- What is asked
Quote verbatim the span of lines that begins the listing below and closes with the line containing "C = bpy.context.scene.collection".

- Collected data
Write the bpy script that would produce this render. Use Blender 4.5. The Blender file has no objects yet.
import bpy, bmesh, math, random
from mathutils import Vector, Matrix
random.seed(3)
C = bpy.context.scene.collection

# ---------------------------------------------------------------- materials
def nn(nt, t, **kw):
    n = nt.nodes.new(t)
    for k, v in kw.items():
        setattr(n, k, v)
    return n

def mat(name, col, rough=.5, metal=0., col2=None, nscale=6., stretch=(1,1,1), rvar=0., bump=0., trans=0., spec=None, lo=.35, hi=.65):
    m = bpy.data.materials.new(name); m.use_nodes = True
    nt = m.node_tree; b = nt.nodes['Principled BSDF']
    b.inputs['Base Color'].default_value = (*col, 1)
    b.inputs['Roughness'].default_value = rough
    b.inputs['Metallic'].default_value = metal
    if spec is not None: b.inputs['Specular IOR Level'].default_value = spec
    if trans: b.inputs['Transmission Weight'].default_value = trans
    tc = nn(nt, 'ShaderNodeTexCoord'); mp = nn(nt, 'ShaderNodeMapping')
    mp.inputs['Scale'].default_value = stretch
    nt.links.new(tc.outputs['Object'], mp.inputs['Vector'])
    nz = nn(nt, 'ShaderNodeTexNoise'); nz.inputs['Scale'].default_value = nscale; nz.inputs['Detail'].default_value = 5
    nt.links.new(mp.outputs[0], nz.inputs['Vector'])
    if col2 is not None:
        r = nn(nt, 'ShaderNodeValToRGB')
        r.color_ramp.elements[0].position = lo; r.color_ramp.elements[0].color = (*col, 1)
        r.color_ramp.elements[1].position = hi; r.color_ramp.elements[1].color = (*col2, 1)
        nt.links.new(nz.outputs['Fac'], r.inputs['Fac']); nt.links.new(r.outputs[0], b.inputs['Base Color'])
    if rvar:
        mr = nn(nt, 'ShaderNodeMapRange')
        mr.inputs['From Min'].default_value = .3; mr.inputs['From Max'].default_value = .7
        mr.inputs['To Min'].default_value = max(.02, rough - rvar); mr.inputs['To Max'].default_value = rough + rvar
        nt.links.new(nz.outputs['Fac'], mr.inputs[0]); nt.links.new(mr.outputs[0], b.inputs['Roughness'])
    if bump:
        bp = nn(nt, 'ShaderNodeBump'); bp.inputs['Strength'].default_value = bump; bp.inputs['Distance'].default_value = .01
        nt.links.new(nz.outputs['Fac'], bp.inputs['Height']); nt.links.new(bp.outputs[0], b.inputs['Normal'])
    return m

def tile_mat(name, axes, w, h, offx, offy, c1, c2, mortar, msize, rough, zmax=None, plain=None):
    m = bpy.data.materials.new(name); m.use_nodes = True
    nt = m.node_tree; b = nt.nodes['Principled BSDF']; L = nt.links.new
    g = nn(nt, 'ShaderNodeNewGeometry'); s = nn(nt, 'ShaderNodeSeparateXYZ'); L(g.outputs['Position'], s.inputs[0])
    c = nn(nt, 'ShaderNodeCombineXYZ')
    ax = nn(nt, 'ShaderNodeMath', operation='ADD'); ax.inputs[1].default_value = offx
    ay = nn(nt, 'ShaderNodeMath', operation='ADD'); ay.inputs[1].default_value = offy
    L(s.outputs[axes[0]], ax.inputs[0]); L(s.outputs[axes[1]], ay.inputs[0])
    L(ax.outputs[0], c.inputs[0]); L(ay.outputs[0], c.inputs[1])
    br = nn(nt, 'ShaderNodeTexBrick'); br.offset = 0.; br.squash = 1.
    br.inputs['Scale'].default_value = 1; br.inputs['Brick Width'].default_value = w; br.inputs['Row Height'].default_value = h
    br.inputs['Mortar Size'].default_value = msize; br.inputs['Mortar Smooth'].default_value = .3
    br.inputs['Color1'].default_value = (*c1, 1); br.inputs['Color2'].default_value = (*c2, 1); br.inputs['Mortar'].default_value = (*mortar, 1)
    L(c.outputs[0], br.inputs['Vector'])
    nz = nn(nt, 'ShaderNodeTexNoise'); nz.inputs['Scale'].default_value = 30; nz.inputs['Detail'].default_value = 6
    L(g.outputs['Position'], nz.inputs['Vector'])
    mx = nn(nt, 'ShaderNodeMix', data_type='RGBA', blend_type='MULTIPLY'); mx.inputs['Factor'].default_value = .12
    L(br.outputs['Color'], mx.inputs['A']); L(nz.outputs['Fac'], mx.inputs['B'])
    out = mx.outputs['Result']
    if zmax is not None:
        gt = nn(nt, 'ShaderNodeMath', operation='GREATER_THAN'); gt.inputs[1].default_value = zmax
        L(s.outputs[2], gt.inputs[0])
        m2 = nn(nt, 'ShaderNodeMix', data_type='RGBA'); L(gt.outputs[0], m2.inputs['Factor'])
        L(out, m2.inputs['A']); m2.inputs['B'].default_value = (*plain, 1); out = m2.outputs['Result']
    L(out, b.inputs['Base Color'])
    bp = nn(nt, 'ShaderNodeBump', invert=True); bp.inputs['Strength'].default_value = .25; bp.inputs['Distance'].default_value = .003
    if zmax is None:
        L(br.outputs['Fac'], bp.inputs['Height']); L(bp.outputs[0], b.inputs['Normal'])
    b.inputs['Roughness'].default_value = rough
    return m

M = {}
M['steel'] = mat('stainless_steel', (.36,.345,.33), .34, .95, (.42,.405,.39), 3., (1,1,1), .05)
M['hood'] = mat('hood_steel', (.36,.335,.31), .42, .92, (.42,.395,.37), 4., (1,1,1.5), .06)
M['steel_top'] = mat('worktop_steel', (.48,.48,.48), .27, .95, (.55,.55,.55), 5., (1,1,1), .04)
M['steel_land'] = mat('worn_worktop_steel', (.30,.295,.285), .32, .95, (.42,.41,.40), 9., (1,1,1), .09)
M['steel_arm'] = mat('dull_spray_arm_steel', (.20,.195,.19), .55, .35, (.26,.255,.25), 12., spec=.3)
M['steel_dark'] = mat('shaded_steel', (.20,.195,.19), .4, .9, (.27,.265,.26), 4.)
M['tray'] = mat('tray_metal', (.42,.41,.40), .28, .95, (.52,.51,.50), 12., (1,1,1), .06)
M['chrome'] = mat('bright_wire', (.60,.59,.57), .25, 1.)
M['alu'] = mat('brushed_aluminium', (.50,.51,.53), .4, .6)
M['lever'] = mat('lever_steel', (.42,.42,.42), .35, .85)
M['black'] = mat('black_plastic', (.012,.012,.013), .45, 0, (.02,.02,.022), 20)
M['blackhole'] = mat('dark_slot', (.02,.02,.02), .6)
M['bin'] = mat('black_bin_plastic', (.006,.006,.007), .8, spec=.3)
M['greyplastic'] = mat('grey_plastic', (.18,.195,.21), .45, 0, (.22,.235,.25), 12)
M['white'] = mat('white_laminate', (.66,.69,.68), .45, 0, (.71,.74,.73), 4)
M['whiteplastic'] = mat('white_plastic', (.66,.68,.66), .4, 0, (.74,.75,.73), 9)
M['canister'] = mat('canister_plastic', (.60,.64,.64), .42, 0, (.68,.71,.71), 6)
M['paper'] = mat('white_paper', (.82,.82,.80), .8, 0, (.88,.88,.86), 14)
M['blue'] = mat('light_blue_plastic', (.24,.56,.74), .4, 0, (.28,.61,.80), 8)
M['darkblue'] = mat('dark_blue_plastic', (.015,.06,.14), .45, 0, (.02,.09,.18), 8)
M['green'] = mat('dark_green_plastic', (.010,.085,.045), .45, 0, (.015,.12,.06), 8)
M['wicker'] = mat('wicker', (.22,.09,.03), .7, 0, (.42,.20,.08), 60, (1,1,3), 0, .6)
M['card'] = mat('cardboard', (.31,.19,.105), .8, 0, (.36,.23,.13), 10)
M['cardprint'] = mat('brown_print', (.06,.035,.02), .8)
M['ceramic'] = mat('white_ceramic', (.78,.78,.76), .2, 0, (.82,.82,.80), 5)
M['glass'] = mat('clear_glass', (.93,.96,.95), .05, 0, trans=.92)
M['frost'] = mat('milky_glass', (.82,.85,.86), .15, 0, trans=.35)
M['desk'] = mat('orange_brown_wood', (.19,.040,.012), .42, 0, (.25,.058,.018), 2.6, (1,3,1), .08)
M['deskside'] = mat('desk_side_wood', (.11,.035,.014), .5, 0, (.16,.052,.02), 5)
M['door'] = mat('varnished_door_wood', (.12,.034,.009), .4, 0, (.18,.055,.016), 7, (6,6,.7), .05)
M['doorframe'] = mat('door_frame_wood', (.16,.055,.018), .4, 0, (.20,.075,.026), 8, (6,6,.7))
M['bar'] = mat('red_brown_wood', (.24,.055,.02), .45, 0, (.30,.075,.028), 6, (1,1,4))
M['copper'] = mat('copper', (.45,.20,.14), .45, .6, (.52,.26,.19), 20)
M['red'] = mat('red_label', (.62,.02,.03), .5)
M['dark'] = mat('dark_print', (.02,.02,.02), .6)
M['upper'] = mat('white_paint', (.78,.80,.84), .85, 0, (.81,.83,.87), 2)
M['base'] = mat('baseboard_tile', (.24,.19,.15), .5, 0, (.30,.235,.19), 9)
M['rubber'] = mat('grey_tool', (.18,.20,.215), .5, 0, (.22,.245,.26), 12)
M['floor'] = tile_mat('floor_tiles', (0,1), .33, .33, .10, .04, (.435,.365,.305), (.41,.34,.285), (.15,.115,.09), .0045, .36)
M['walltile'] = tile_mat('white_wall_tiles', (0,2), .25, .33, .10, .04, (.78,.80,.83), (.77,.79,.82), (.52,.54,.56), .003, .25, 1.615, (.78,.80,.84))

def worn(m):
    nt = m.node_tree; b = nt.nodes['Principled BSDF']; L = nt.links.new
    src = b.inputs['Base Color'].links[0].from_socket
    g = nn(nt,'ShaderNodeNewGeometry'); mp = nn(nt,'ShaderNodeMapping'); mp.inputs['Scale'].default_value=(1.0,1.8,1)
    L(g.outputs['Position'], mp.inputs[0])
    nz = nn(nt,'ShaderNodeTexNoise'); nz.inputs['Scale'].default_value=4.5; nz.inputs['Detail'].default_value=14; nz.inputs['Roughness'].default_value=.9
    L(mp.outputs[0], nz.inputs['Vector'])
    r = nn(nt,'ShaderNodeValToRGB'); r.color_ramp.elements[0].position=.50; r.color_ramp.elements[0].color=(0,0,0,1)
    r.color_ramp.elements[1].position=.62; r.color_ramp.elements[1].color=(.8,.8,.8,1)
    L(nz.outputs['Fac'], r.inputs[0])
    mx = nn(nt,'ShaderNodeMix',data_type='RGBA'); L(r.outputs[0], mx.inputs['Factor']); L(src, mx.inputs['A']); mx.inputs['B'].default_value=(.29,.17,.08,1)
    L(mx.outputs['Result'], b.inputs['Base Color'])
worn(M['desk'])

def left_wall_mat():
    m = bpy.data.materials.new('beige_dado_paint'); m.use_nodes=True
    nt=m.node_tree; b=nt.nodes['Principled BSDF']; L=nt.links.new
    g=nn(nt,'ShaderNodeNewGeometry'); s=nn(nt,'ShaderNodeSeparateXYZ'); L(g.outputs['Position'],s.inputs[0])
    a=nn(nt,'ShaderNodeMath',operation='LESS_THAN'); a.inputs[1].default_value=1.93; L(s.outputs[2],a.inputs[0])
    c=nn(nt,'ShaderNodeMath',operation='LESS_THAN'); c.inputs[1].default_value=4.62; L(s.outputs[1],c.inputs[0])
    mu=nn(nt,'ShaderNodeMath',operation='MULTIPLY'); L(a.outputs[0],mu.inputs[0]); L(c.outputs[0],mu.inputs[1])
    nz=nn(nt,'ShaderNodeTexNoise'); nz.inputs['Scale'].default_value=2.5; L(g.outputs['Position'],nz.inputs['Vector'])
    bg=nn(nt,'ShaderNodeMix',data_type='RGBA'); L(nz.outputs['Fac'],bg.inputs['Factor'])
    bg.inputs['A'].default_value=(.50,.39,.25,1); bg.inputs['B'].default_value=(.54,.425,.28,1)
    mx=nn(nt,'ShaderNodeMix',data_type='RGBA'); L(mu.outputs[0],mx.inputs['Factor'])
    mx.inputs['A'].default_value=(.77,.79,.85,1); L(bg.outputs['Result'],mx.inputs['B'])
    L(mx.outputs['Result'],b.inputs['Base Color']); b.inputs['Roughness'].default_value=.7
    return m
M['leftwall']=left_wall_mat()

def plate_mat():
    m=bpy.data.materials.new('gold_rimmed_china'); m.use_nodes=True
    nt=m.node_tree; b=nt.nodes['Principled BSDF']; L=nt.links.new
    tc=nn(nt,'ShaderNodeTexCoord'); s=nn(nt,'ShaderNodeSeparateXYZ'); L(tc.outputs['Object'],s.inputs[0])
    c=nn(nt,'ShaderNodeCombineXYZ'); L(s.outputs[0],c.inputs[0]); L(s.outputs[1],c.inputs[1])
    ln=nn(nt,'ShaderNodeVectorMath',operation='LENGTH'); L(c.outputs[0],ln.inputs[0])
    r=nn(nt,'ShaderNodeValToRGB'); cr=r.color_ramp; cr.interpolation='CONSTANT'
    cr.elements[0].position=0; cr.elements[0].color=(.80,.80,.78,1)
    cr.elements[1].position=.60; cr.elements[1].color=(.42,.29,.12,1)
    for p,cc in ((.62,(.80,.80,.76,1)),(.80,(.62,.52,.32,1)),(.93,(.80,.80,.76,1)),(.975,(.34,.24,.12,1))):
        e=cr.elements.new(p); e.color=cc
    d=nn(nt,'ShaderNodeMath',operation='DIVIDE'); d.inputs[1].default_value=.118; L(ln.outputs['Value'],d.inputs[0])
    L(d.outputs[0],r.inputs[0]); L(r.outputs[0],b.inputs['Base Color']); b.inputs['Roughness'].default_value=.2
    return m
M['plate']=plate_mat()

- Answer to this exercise
Write the bpy script that would produce this render. Use Blender 4.5. The Blender file has no objects yet.
import bpy, bmesh, math, random
from mathutils import Vector, Matrix
random.seed(3)
C = bpy.context.scene.collection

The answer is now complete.